> Stored data:
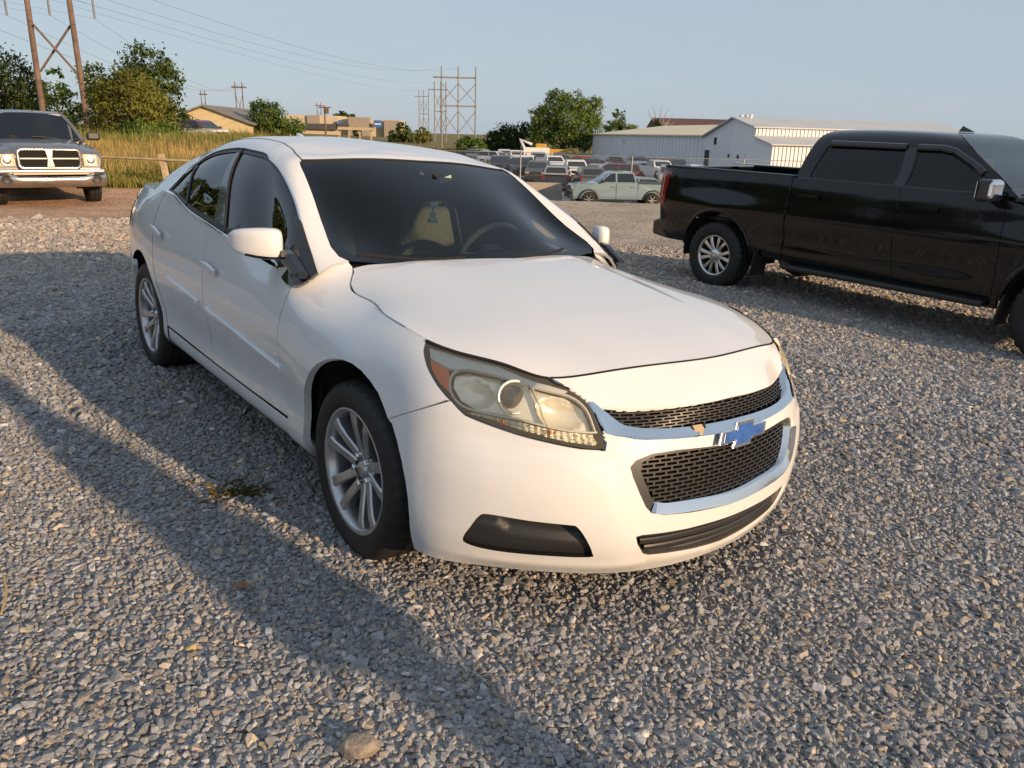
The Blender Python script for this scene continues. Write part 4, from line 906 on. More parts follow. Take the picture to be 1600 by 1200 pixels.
# --- wheels
def sedan_wheel():
    w = bpy.data.objects.new('wheel', None); COL.objects.link(w); w.parent = sedan
    t = MB(); n = 120
    prof = [(.226, -.098), (.236, -.108), (.262, -.117), (.285, -.118), (.306, -.112), (.320, -.100), (.328, -.086), (.332, -.066), (.3325, -.050), (.325, -.048), (.325, -.040), (.333, -.038), (.3335, -.012), (.326, -.010), (.326, .010), (.3335, .012), (.333, .038), (.325, .040), (.325, .048), (.3325, .05), (.332, .066), (.328, .086), (.320, .100), (.30, .112), (.262, .117), (.226, .098)]
    t.lathe(prof, n)
    for i, (r_, y_) in enumerate(prof):
        if r_ > .3195 and abs(y_) > .05:
            for k in range(n):
                if k % 3 == 0:
                    x, y, z = t.V[i*n+k]; f = (r_-.008)/r_; t.V[i*n+k] = (x*f, y, z*f)
    t.build('tyre', rubber, w)
    rim = MB().lathe([(.222, -.088), (.232, -.103), (.2345, -.107), (.232, -.109), (.222, -.105), (.214, -.096), (.210, -.06), (.205, .02), (.208, .09), (.222, .10)], 60)
    rim.lathe([(.001, -.074), (.026, -.074), (.030, -.070), (.031, -.060), (.072, -.066), (.078, -.060), (.078, -.02), (.001, -.02)], 30)
    ri = rim.build('rim', silver_rim, w)
    sp = MB()
    for k in range(5):
        for sgn in (-1, 1):
            A = 2*PI*k/5+PI/2
            rs = [.050, .085, .13, .175, .217]; cs_ = [.021, .026, .034, .044, .056]; hw_ = [.021, .019, .0185, .020, .025]; yf = [-.068, -.074, -.086, -.096, -.099]
            V = []; F = []
            for rr_, c_, h_, y_ in zip(rs, cs_, hw_, yf):
                for (da, dy) in ((-1, .045), (-1, .006), (-.72, 0), (.72, 0), (1, .006), (1, .045)):
                    tt = sgn*c_+h_*da; ang = A+tt/rr_*1.0 if False else A
                    rx, rz = math.cos(A), math.sin(A); tx, tz = -rz, rx
                    V.append((rx*rr_+tx*tt, y_+dy, rz*rr_+tz*tt))
            for i in range(4):
                for q in range(5): F.append((i*6+q, i*6+q+1, (i+1)*6+q+1, (i+1)*6+q))
            sp.add(V, F)
    sp.build('spokes', silver_rim, w)
    for k in range(5):
        a = 2*PI*(k+.5)/5+PI/2; ln_ = MB().lathe([(.001, -.081), (.008, -.081), (.010, -.078), (.010, -.055)], 6, c=(.054*math.cos(a), 0, .054*math.sin(a)), smooth=False); ln_.build('lug_nut', chrome, w)
    MB().lathe([(.001, -.01), (.14, -.01), (.145, 0), (.145, .015), (.001, .015)], 36).build('brake_disc', mat('brake_steel', (.10, .09, .085), rough=.5, metal=.7), w)
    MB().lathe([(.001, .03), (.206, .03)], 30).build('wheel_back', void, w)
    return w
w0 = sedan_wheel(); w0.location = (0, -.778, .320); w0.rotation_euler = (0, R(8), R(-1.0))
for (x, y, rz, ry) in ((-2.738, -.778, 0, 31), (0, .778, PI, 12), (-2.738, .778, PI, 40)):
    w = copy_tree(w0, sedan); w.location = (x, y, .320); w.rotation_euler = (0, R(ry), rz)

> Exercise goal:
Write out the listing above again, exactly, but with no pictures in the copy.

> Problem solution:
The Blender Python script for this scene continues. Write part 4, from line 906 on. More parts follow. Take the picture to be 1600 by 1200 pixels.
# --- wheels
def sedan_wheel():
    w = bpy.data.objects.new('wheel', None); COL.objects.link(w); w.parent = sedan
    t = MB(); n = 120
    prof = [(.226, -.098), (.236, -.108), (.262, -.117), (.285, -.118), (.306, -.112), (.320, -.100), (.328, -.086), (.332, -.066), (.3325, -.050), (.325, -.048), (.325, -.040), (.333, -.038), (.3335, -.012), (.326, -.010), (.326, .010), (.3335, .012), (.333, .038), (.325, .040), (.325, .048), (.3325, .05), (.332, .066), (.328, .086), (.320, .100), (.30, .112), (.262, .117), (.226, .098)]
    t.lathe(prof, n)
    for i, (r_, y_) in enumerate(prof):
        if r_ > .3195 and abs(y_) > .05:
            for k in range(n):
                if k % 3 == 0:
                    x, y, z = t.V[i*n+k]; f = (r_-.008)/r_; t.V[i*n+k] = (x*f, y, z*f)
    t.build('tyre', rubber, w)
    rim = MB().lathe([(.222, -.088), (.232, -.103), (.2345, -.107), (.232, -.109), (.222, -.105), (.214, -.096), (.210, -.06), (.205, .02), (.208, .09), (.222, .10)], 60)
    rim.lathe([(.001, -.074), (.026, -.074), (.030, -.070), (.031, -.060), (.072, -.066), (.078, -.060), (.078, -.02), (.001, -.02)], 30)
    ri = rim.build('rim', silver_rim, w)
    sp = MB()
    for k in range(5):
        for sgn in (-1, 1):
            A = 2*PI*k/5+PI/2
            rs = [.050, .085, .13, .175, .217]; cs_ = [.021, .026, .034, .044, .056]; hw_ = [.021, .019, .0185, .020, .025]; yf = [-.068, -.074, -.086, -.096, -.099]
            V = []; F = []
            for rr_, c_, h_, y_ in zip(rs, cs_, hw_, yf):
                for (da, dy) in ((-1, .045), (-1, .006), (-.72, 0), (.72, 0), (1, .006), (1, .045)):
                    tt = sgn*c_+h_*da; ang = A+tt/rr_*1.0 if False else A
                    rx, rz = math.cos(A), math.sin(A); tx, tz = -rz, rx
                    V.append((rx*rr_+tx*tt, y_+dy, rz*rr_+tz*tt))
            for i in range(4):
                for q in range(5): F.append((i*6+q, i*6+q+1, (i+1)*6+q+1, (i+1)*6+q))
            sp.add(V, F)
    sp.build('spokes', silver_rim, w)
    for k in range(5):
        a = 2*PI*(k+.5)/5+PI/2; ln_ = MB().lathe([(.001, -.081), (.008, -.081), (.010, -.078), (.010, -.055)], 6, c=(.054*math.cos(a), 0, .054*math.sin(a)), smooth=False); ln_.build('lug_nut', chrome, w)
    MB().lathe([(.001, -.01), (.14, -.01), (.145, 0), (.145, .015), (.001, .015)], 36).build('brake_disc', mat('brake_steel', (.10, .09, .085), rough=.5, metal=.7), w)
    MB().lathe([(.001, .03), (.206, .03)], 30).build('wheel_back', void, w)
    return w
w0 = sedan_wheel(); w0.location = (0, -.778, .320); w0.rotation_euler = (0, R(8), R(-1.0))
for (x, y, rz, ry) in ((-2.738, -.778, 0, 31), (0, .778, PI, 12), (-2.738, .778, PI, 40)):
    w = copy_tree(w0, sedan); w.location = (x, y, .320); w.rotation_euler = (0, R(ry), rz)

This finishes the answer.